"André Somers" wrote in message
...
John Gilbert wrote:
Angular guages perhaps. Sweeps of 180 to 270 degrees are quite
readable, I agree. But what does the study say about altimeters with
dual needles, that rotate multiple times? How many times have you
misread the altitude or had to think hard to get it right? This has to
be the most confusing instrument to read, unless you don't really care
about knowing about that last +/- 1000 feet.
Well... hardly ever, but maybe that's because our meters are, well, in
meters :-) That means a full spin round is 1000m. Not something you'd
easily misjudge I think.
André
I've flown airplanes with metric instruments (And Russian placards too).
The airspeed, rate-of-climb, RPM, manifold pressure were no problem.
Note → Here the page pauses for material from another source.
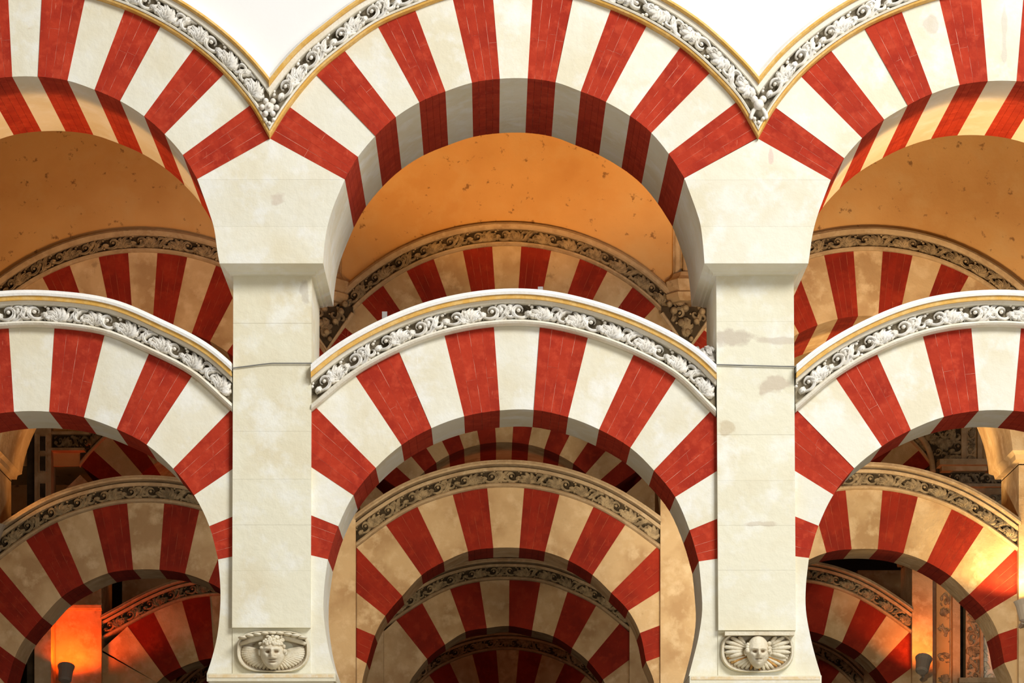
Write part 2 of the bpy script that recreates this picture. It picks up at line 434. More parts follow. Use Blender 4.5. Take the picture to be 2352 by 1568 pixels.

Numbers is numbers I guess - fly with the needles in the green arc and
everything works. But that damn metric altimeter was impossible - no way to
read trends on an instrument that insensitive. With an altimeter that reads
1000 feet (304.8 meters) per rev of the big hand, you can thermal by
watching the trend of the needle.
Responding to "YO": Some people like analog gauges and some don't.
Ergonomic studies just produce averages which may be useful to marketeers
but what's important individually is what works best for that particular
user. If the data are displayed on an electronic screen, the user can
select the display method in a setup dialog box. i.e. check box one for
round gauge analog, box two for vertical tape with a digit window etc...
Check another box for metric or imperial units. With altitude in meters,
expanding the scale of a vertical tape gives the same sensitivity as with
imperial units.
I've also flown with both vertical tapes and round gauges. At first the
tapes were confusing but once adapted to the idea of having all the "V"
speeds floating alongside the tape with the trend indicators, going back to
round mechanical gauges seemed like the stone age. I vote for computer
graphic displays of primary flight data.
Graphical displays are inevitable anyway since all those little watchmakers
who built and repaired mechanical instruments are all retired or dead now.